Make Mine Marlene

This article is from the archive of The New York Sun before the launch of its new website in 2022. The Sun has neither altered nor updated such articles but will seek to correct any errors, mis-categorizations or other problems introduced during transfer.

The New York Sun

The results last night from North Carolina and Indiana were not the decisive double whammy that Democratic superdelegates were hoping for. Like the epic mud-splattered battles of World War I, the dawn has disclosed little change to the war torn landscape and little advance on either side.

It seems that Barack Obama has survived the suicide mission of his former pastor, the Reverend Jeremiah Wright. And Hillary Clinton’s reinvention as Roseanne Barr, the no nonsense working woman next door, has failed to make enough difference. Yet Mr. Obama still did not manage to close the deal and Mrs. Clinton lives to fight another day.

Demographics continue to dictate the results of the Democratic race. Last night Mr. Obama overwhelmingly won among African-Americans, young people, and well educated liberals; Mrs. Clinton took white blue-collar workers, women, and those aged over 40.

On that reckoning, we can deduce the results of the outstanding races. White, less educated voters in West Virginia next Tuesday and in Kentucky the following week will give Mrs. Clinton a boost. Mr. Obama will benefit from the West Coast liberalism of Oregon on May 20 and he is likely to win Montana and South Dakota on June 3. The Hispanic voters in Puerto Rico will likely overwhelmingly back Mrs. Clinton.
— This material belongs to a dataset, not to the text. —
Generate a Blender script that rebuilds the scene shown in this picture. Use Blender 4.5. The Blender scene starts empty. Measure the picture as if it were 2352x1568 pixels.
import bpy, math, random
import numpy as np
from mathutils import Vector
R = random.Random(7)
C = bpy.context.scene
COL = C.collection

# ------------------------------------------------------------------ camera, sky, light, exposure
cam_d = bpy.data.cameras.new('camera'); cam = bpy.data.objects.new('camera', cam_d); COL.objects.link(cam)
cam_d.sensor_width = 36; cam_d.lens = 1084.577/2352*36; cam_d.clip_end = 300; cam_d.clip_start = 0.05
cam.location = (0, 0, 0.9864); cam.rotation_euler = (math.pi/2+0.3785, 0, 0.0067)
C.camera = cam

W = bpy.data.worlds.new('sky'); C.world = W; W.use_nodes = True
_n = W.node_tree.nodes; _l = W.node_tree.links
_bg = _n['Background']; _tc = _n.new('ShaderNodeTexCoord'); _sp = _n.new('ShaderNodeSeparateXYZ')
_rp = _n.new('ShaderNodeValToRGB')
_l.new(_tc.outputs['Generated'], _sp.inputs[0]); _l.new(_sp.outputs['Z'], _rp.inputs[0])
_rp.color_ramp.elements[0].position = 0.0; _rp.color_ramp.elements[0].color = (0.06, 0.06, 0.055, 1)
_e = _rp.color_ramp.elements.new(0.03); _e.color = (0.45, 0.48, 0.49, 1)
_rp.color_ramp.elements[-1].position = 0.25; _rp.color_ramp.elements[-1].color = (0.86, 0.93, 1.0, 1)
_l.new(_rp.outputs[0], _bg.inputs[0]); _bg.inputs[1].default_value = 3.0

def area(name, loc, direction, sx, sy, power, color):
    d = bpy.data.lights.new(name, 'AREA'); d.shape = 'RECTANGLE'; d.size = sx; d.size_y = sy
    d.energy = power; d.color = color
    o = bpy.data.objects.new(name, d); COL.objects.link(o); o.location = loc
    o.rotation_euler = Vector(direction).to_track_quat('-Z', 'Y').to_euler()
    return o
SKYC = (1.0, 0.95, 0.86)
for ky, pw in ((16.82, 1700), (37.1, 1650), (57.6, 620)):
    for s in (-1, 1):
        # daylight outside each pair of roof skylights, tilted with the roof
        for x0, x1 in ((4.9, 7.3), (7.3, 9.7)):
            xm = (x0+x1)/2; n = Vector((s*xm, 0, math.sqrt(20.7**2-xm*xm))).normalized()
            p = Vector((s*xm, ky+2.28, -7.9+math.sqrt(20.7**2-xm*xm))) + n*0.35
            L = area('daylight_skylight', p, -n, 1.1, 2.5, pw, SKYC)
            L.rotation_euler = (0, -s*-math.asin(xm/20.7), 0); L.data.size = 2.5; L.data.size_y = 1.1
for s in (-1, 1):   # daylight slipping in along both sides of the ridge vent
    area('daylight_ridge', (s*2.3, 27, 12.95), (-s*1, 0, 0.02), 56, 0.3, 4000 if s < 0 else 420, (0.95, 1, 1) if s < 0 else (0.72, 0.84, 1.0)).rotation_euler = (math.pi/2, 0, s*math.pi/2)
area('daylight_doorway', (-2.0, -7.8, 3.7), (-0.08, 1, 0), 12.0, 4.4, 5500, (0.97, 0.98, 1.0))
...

Whatever happens in the ballot box and however the outstanding 400 state delegates are subsequently divided, Mrs. Clinton cannot now overtake Mr. Obama in elected delegates.

So, now it is over to the boys in the back room, the 276 superdelegates who have yet to declare. These party bigwigs find themselves in the position of having to make an invidious decision. They now have two choices. They must either go with the flow and back the first African-American presidential candidate since Frederick Douglass, in the hope that come November the climate of change and the legacy of George W. Bush will prove so hard to resist that no amount of swiftboating and endless reruns of Jeremiah Wright’s Greatest Rants will defeat him, or they must listen to their hard hearts.

What the exit polls last night confirmed was that while Mr. Obama’s supporters would largely back Mrs. Clinton if their champion were to lose the nomination, half of her white blue-collar workers would switch to Senator McCain at the general election rather than vote for an African-American. If Mr. Obama cannot win white voters, he cannot win the White House.

Not for the first time, Democrats would allow their hearts to overrule their heads in the distant hope that human nature will turn out to be as they wish rather than as it is, but Mrs. Clinton will not give up easily. Encouraged by her husband, she will try to keep the fight going through the outstanding states and will send her surrogates into the labyrinth of the Democratic rules committee on May 31 that has been called to decide what to do about the disallowed primaries of Florida and Michigan. Anything, if she thought she could win the nomination.

No Democratic figure is large enough to halt the Clintons in their tracks. The Party chairman, Governor Dean, each day displays the extent of his impotence. As declared Obama supporters, old hands like Senator Kennedy, Senator Kerry, and President Carter are too partisan to be persuasive. Even the intervention of John Edwards, who has 19 delegates at his disposal, would not do the trick.

One ruse, however, might bring the bruising internecine battle to an end. The Obama campaign, preferably without the direct consent of Mr. Obama, could line up a large group of superdelegates, perhaps 20 of them, to say some time today that the will of the party is clear and that nothing is to be gained by testing the constitution to destruction.

Tomorrow a larger group of different Obama superdelegates could also combine to demand an armistice. On Friday, a further group of superdelegates backing Mr. Obama could dominate the news cycle in the name of party unity and victory in November. And so on.

The Clintons are hard to embarrass, heaven knows, but if Mrs. Clinton is to unite the party around an attempt to defeat what may well be President McCain’s reelection bid in 2012, she might listen to reason. She would do well to accept defeat with grace rather than burn her bridges with future supporters. It will be a tough decision, but she can expect to survive the ordeal and ultimately be vindicated.

If no such move is made by the Obama camp and Mrs. Clinton presses on, we shall witness a divided convention in Denver the likes of which has not been seen since secret deals between back room boys went the way of smoke filled rooms. Not since movies were black and white have we seen such a spectacle. Mrs. Clinton, who finally found her feet in the blue collar bars of Pennsylvania and Indiana, might appear as Marlene Dietrich, singing in deadpan, “See what the boys in the back room will have,/And tell them I’m having the same.”